Palavras duras ditas de peito estufado e punho cerrado pedem ditadura. Outras, publicadas em caixa alta sem acentos, pontos, vírgulas ou quaisquer outros entraves à escrita que deve sair como que vomitada de sentimentos em palavras, em jorros e engasgos. Espalham pelo ar sua presença. Para que todos vejam. Para que se contaminem também. Para sujarem outras mentes e espíritos das imundícies violentas acalentadas pelos que são do bando.

Continuam por aí. Não acabou. Coisas assim não acabam com uma eleição. Ou prisão de centenas ou até de milhares dos tolos do bando. O bando não some enquanto ainda houver a raiva que os consome. Não acaba quando acaba a grana ou o acampamento que os amontoa a olhos vistos – berçário de performances coletivas grotescas. Não some quando as coisas somem porque ainda que o bando seja uma coisa, não é da natureza das coisas aquilo que os amontoa. As gentes do bando são só a casca e a cara do bando, não sua alma. O que os une é fluido. É o que deles sai. É o que neles há.

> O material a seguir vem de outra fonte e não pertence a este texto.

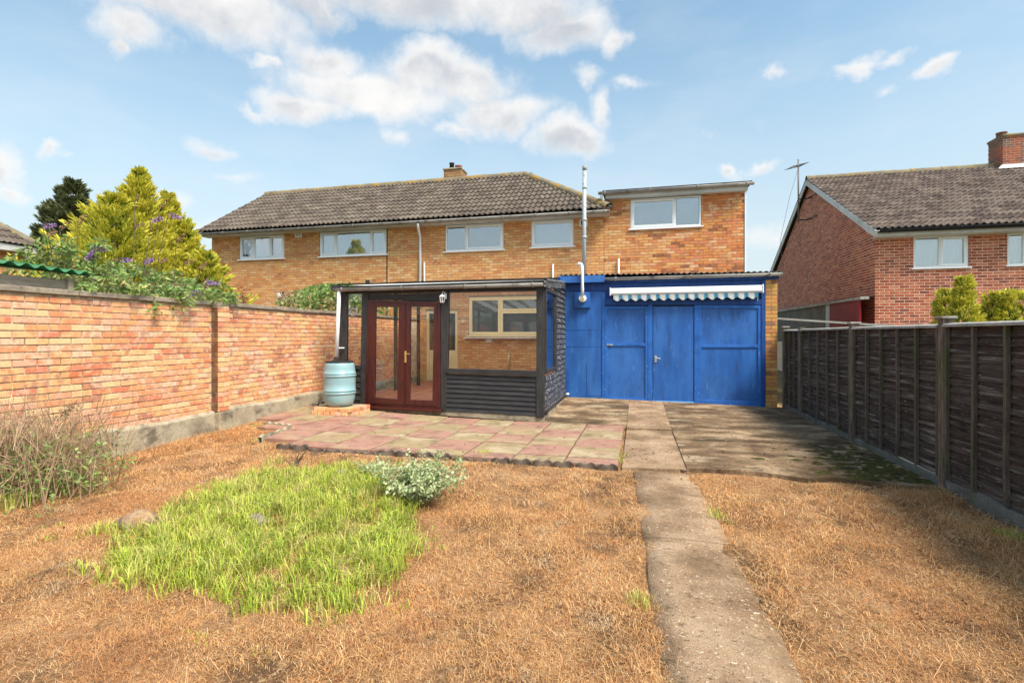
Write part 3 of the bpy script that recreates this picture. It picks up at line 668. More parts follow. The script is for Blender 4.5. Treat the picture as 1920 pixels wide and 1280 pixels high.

O bando é feito de sentimentos baixos. Daqueles que fazem do homem o macho que violenta, bate e mata. Dos mesmos que fazem de algum pedido de tudo na vida tornar-se alguém que faça outros perderem tudo na vida, até a vida. São aqueles sentimentos que só geram alegrias quando das tristezas dos outros. Sentimentos que fazem, dos que são do bando, gente que só é capaz de construir algo para destruir outro algo ainda mais valioso. Algo que sente não ser seu e que se não é seu, não pode ser de mais ninguém.

O bando não faz os sentimentos. Os sentimentos fazem o bando. O bando só faz as ideias que dão palavras aos sentimentos. Palavras ditas por quem não faz ideia do que diz. Porque não há ideias por detrás das ideias. Há só sentimentos e o vazio no qual o que se ouve ou vê vira discurso, postagem, textão, meme, mitagem ou qualquer outra forma de sentir para fora, de espalhar o sentimento. O bando cresce na comunhão da tristeza, na ilusão das frustrações tolas, nos devaneios ilusórios de grandeza e nobreza de uma gente cujo espírito é vil e incapaz de sentir, incapaz de compreender e mais incapaz ainda de praticar qualquer ato de genuína grandeza.

E continuam por aí. Ainda que silenciados por um tempo. Continuarão enquanto houver ódio, tristeza e ressentimento suficiente para criar comunhões de ressentidos. União de tristezas sob a ilusão de que suas tristezas terão fim com o fim da alegria de outros. Com o fim de outros. Com o fim de tudo.